With the help of mechanization and science, fewer people are able to create more food than at any other time in history. However, I see this as akin to buying everything you want with a credit card and claiming you're rich, even though you have no way to eventually pay your bill. As much as some of us have benefited in the short term from modern agriculture, it's a system that simply isn't sustainable, just like charging shopping sprees to credit cards when you have no money. For a short time, you'll enjoy abundance -- much more than you've earned -- but when the bills start coming, you'll have to pay back what you owe. Plus interest.

In many parts of the world, those bills are coming due in the form of skyrocketing food prices, desertification, food riots, starvation and environmental degradation. As one expert in DIRT! points out, the food crises being experienced in many parts of the world are proof of the failure of modern agriculture, which has moved us from a system where communities largely produced their own food in a sustainable way to one where most of the world's peoples are now forced to buy food that has been produced and processed unsustainably someplace far away using large amounts of fossil fuels. That means that feeding yourself is no longer reliant on how well you tend and manage the soil that grows your food, but on how much money you have and the volatile price of fossil fuels.

So while fossil fuels and arable land were cheap and plentiful, mankind was able to make a dent in world hunger during the 1980s and early 1990s. But as both of those resources became scarce and the world economy tanked, hunger made a comeback, to the point where one in six of the world's population now goes hungry. With numbers like that, we can't legitimately say that we've made a dent in world hunger any more than someone can say they've improved their financial situation by overcharging their credit card -- the good times aren't real if they can't last.
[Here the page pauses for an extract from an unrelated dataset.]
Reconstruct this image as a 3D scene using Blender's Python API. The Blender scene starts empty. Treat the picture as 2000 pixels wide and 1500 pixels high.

Far from alleviating world hunger, modern agriculture and mistreatment of the soil actually exacerbates it. To find out how, I'd recommend reading read part one (and the rest) of the Seven Deadly Myths of Industrial Agriculture, which describes how world hunger is not created by lack of food, but an increase in poverty and subsistence farmers losing their land to big agribusiness.

But we don't need to reduce our population or return to Stone Age farming methods to feed the world sustainably. Through science, we have a much better understanding of what it takes to create and maintain healthy soil and get the most out of it without destroying it. The myths about the benefits of industrial agriculture are slowly being dismantled. For our own good, we need to transition to more dirt-friendly methods of agriculture -- while we still have the choice.